**PROBLEM REQUIREMENTS**:
Take the data below and extract the lines from the one with "Write the bpy" to the one with "COL = scene.collection", inclusive, exactly as written.

**ENTRIES SUPPLIED**:
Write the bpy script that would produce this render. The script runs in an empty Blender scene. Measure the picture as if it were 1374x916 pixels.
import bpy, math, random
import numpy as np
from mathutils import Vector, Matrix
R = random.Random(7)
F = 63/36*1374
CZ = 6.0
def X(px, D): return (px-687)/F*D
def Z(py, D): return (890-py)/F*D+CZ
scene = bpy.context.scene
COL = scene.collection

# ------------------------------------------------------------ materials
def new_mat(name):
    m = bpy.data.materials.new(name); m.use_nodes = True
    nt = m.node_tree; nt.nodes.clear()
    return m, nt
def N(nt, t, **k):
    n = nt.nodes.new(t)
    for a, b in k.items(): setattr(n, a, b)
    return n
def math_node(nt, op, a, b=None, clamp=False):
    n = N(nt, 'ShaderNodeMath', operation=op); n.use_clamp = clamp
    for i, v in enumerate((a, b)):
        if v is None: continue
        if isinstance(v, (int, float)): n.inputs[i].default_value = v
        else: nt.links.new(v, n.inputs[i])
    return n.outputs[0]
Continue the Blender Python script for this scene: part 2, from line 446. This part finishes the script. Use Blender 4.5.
---
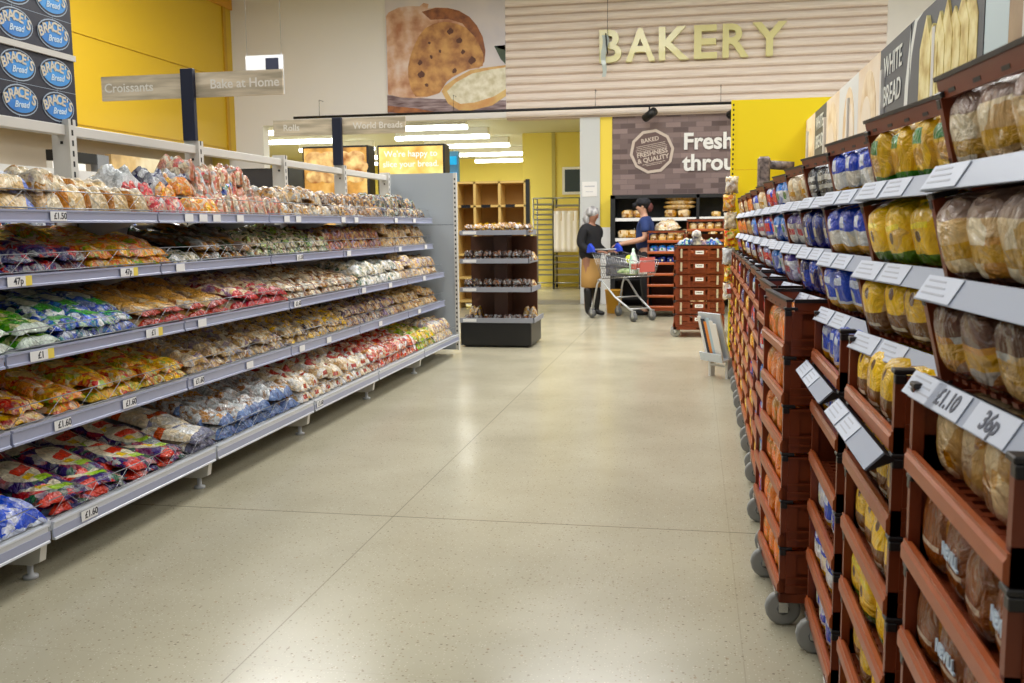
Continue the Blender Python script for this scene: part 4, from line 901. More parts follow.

**CORRECT ANSWER**:
Write the bpy script that would produce this render. The script runs in an empty Blender scene. Measure the picture as if it were 1374x916 pixels.
import bpy, math, random
import numpy as np
from mathutils import Vector, Matrix
R = random.Random(7)
F = 63/36*1374
CZ = 6.0
def X(px, D): return (px-687)/F*D
def Z(py, D): return (890-py)/F*D+CZ
scene = bpy.context.scene
COL = scene.collection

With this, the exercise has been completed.